◆ **Objective**:
State how many lines hold the string "scene". Give the number and nothing else.

* begin *

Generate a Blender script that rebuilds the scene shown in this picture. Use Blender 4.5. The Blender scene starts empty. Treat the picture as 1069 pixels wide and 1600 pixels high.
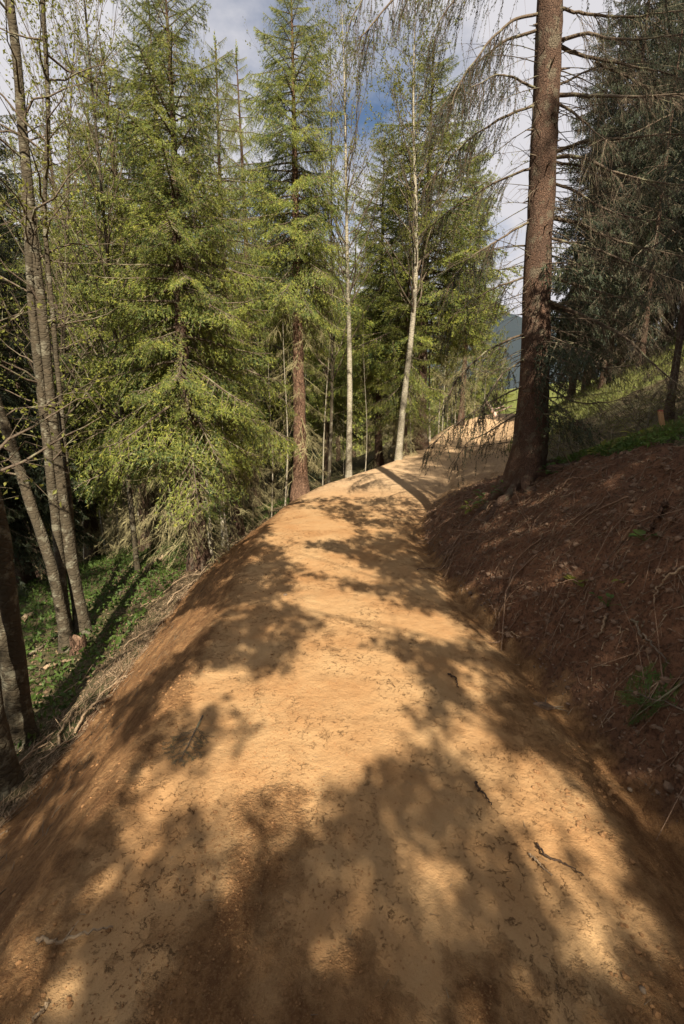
import bpy, math, random
import numpy as np
from mathutils import Vector

S = bpy.context.scene
COL = S.collection
rng = np.random.default_rng(11)
random.seed(5)
PI = math.pi

# ------------------------------------------------------------------ camera, sky, sun, exposure
F = 740.0; TILT = math.radians(12); CH = 1.65
cam = bpy.data.cameras.new('camera'); cam.sensor_fit = 'VERTICAL'; cam.sensor_height = 36; cam.sensor_width = 24
cam.lens = 36 * F / 1600; cam.clip_end = 4000; cam.clip_start = 0.05
co = bpy.data.objects.new('camera', cam); COL.objects.link(co)
co.location = (0, 0, CH); co.rotation_euler = (PI / 2 - TILT, 0, 0)
S.camera = co

SUN_EL = math.radians(41); SUN_AZ = math.radians(9)       # behind the viewpoint, a little to the right
SDIR = np.array([math.sin(SUN_AZ) * math.cos(SUN_EL), -math.cos(SUN_AZ) * math.cos(SUN_EL), math.sin(SUN_EL)])
wd = bpy.data.worlds.new('World'); S.world = wd; wd.use_nodes = True
nt = wd.node_tree; nt.nodes.clear()
def wn(t, **k):
    n = nt.nodes.new(t)
    for a, b in k.items(): setattr(n, a, b)
    return n
sky = wn('ShaderNodeTexSky', sky_type='NISHITA', sun_disc=False)
sky.sun_elevation = SUN_EL; sky.sun_rotation = PI - SUN_AZ; sky.altitude = 900
b1 = wn('ShaderNodeBackground'); b1.inputs[1].default_value = 0.055
b2 = wn('ShaderNodeBackground'); b2.inputs[0].default_value = (0.86, 0.84, 0.88, 1); b2.inputs[1].default_value = 0.42
tc = wn('ShaderNodeTexCoord'); mp = wn('ShaderNodeMapping'); mp.inputs['Scale'].default_value = (1, 1, 2.2); mp.inputs['Location'].default_value = (2.2, 0.1, 0.2)
n1 = wn('ShaderNodeTexNoise'); n1.inputs['Scale'].default_value = 2.1; n1.inputs['Detail'].default_value = 8; n1.inputs['Roughness'].default_value = 0.55
r1 = wn('ShaderNodeValToRGB'); r1.color_ramp.elements[0].position = 0.32; r1.color_ramp.elements[1].position = 0.50
mx = wn('ShaderNodeMixShader'); out = wn('ShaderNodeOutputWorld')
L_ = nt.links.new
L_(tc.outputs['Generated'], mp.inputs[0]); L_(mp.outputs[0], n1.inputs['Vector']); L_(n1.outputs['Fac'], r1.inputs[0])
L_(sky.outputs[0], b1.inputs[0]); L_(r1.outputs[0], mx.inputs[0]); L_(b1.outputs[0], mx.inputs[1]); L_(b2.outputs[0], mx.inputs[2]); L_(mx.outputs[0], out.inputs[0])

sl = bpy.data.lights.new('sun', 'SUN'); sl.energy = 5.0; sl.angle = math.radians(0.45); sl.color = (1, 0.9, 0.74)
so = bpy.data.objects.new('sun', sl); COL.objects.link(so)
so.rotation_euler = Vector(SDIR).to_track_quat('Z', 'Y').to_euler()
S.view_settings.view_transform = 'Standard'; S.view_settings.look = 'None'
S.view_settings.exposure = 1.05; S.view_settings.gamma = 1
S.render.engine = 'CYCLES'
S.cycles.max_bounces = 6; S.cycles.diffuse_bounces = 3; S.cycles.glossy_bounces = 1; S.cycles.transmission_bounces = 3
S.cycles.transparent_max_bounces = 4; S.cycles.caustics_reflective = False; S.cycles.caustics_refractive = False

# ------------------------------------------------------------------ numeric helpers
def vnoise(x, y, seed=0):
    xi = np.floor(x).astype(np.int64); yi = np.floor(y).astype(np.int64)
    fx = x - xi; fy = y - yi
    fx = fx * fx * fx * (fx * (fx * 6 - 15) + 10); fy = fy * fy * fy * (fy * (fy * 6 - 15) + 10)
    def h(a, b):
        n = (a * 374761393 + b * 668265263 + seed * 1442695041) & 0xFFFFFFFF
        n = ((n ^ (n >> 13)) * 1274126177) & 0xFFFFFFFF
        return ((n ^ (n >> 16)) & 0xFFFF) / 32767.5 - 1
    a = h(xi, yi); b = h(xi + 1, yi); c = h(xi, yi + 1); d = h(xi + 1, yi + 1)
    return a + (b - a) * fx + (c - a) * fy + (a - b - c + d) * fx * fy
def fbm(x, y, seed=0, o=4, g=0.5):
    s = 0; a = 1; t = 0
    for i in range(o):
        s = s + a * vnoise(x * 2 ** i + 17.3 * i, y * 2 ** i - 9.1 * i, seed + i); t += a; a *= g
    return s / t
def smooth_tab(g, v, sig):
    n = int(3 * sig / (g[1] - g[0])) + 1
    k = np.exp(-0.5 * (np.arange(-n, n + 1) * (g[1] - g[0]) / sig) ** 2); k /= k.sum()
    return np.convolve(np.pad(v, n, mode='edge'), k, mode='valid')

# ------------------------------------------------------------------ terrain: a bench-cut trail on a hillside
YG = np.arange(-40, 80, 0.1)
def ytab(ys, vs, sig=0.6): return smooth_tab(YG, np.interp(YG, ys, vs), sig)
T_XL = ytab([-14, 1, 2.4, 3.4, 4.6, 6.2, 7.8, 9.7, 10.85, 12.7, 15.9, 20, 24, 32, 45], [-1.1, -1.0, -1.0, -1.03, -1.07, -1.15, -1.02, -.59, .08, 1.4, 2.9, 4.4, 7.3, 14, 30])
T_XR = ytab([-14, 1, 2.4, 3.4, 4.6, 6.2, 7.8, 9.8, 13.2, 17, 21, 25, 32, 45], [1.45, 1.4, 1.36, 1.23, 1.1, 1.06, 1.34, 2.1, 3.35, 5.1, 7.0, 10.2, 17.5, 34])
T_ZT = ytab([-14, 5, 7.8, 9.7, 10.9, 12.7, 15.9, 20, 23.5, 27, 40, 70], [0, 0, .05, .12, .17, .34, .64, 1.05, 1.52, 1.5, 1.4, 0], 0.7)
T_HB = ytab([-14, 3.9, 6, 8, 10, 20, 30], [1.5, 1.5, .86, .50, .34, .26, .2], 0.6)
T_WB = ytab([-14, 3, 4, 6, 8, 10, 30], [1.45, 1.42, 1.4, 1.25, 1.3, 1.25, 1.0], 0.7)
def Y(t, y): return np.interp(y, YG, t)
DG = np.arange(-2, 60, 0.05)
_ld = .78 * np.clip(DG, 0, .95) + .22 * np.clip(DG - .95, 0, 4) + .38 * np.clip(DG - 4.95, 0, 40) + .05 * np.clip(DG - 44.95, 0, 1e9)
T_LD = smooth_tab(DG, _ld, 0.065)
def Hb(x, y):
    """ground height without the fine relief"""
    xl = Y(T_XL, y); xr = Y(T_XR, y); z = Y(T_ZT, y)
    d = xl - x; e = x - xr
    z = z - np.interp(d, DG, T_LD) - .04 * np.clip(d - 58, 0, 1e4)
    m = np.clip((x - xl) / (xr - xl), 0, 1)
    z = z + .05 * np.sin(PI * m) - .06 * m
    wb = Y(T_WB, y); hb = Y(T_HB, y)
    u = np.clip(e / wb, 0, 1)
    z = z + hb * (u * 1.25 - .25 * u ** 3) * 1.0
    z = z + .34 * np.clip(e - wb, 0, 11) + .14 * np.clip(e - wb - 2, 0, 14) * np.clip((y - 11) / 5, 0, 1) + .10 * np.clip(e - wb - 11, 0, 60) + .02 * np.clip(e - wb - 71, 0, 1e4)
    z = z + .22 * np.clip(e - wb - .7, 0, 9) * np.clip((y - 8) / 4, 0, 1)
    z = z - .07 * np.exp(-(e / .16) ** 2)
    return z
def relief(x, y):
    xl = Y(T_XL, y); xr = Y(T_XR, y); d = xl - x; e = x - xr
    far = np.clip(1.3 - np.abs(y) / 40, 0.1, 1)
    onp = np.clip(1 - np.clip(d, 0, .4) / .4, 0, 1) * np.clip(1 - np.clip(e, 0, .12) / .12, 0, 1)
    z = onp * (.018 * fbm(x * 1.6, y * 1.3, 3) + .006 * fbm(x * 9, y * 7, 5, 3) + .004 * np.clip(fbm(x * 26, y * 22, 8, 2), 0, 1))
    sl = np.clip((d + .08) / .3, 0, 1) * np.clip((1.9 - d) / .8, 0, 1)
    z = z + sl * (  .055 * fbm(x * 6, y * .6, 21, 4, .6) + .02 * fbm(x * 16, y * 7, 23, 3))
    bk = np.clip(e / .15, 0, 1) * np.clip((Y(T_WB, y) + .8 - e) / .6, 0, 1)
    z = z + bk * (  .11 * fbm(x * 1.9, y * 1.9, 31, 5, .62) + .042 * fbm(x * 11, y * 11, 36, 3, .6))
    z = z + bk * np.clip((y - 6) / 3, 0, 1) * .06 * fbm(x * 5, y * .6, 41, 3)
    ot = np.clip((d - 1.2) / 1, 0, 1) + np.clip((e - Y(T_WB, y) - .2) / 1, 0, 1)
    z = z + ot * (.12 * fbm(x * .5, y * .5, 51, 3) + .04 * fbm(x * 3, y * 3, 55, 3)) * far
    return z
def H(x, y): return Hb(x, y) + relief(np.asarray(x, float), np.asarray(y, float))
def hz(x, y): return float(H(np.array([x], float), np.array([y], float))[0])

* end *

◆ **Problem solution**:
2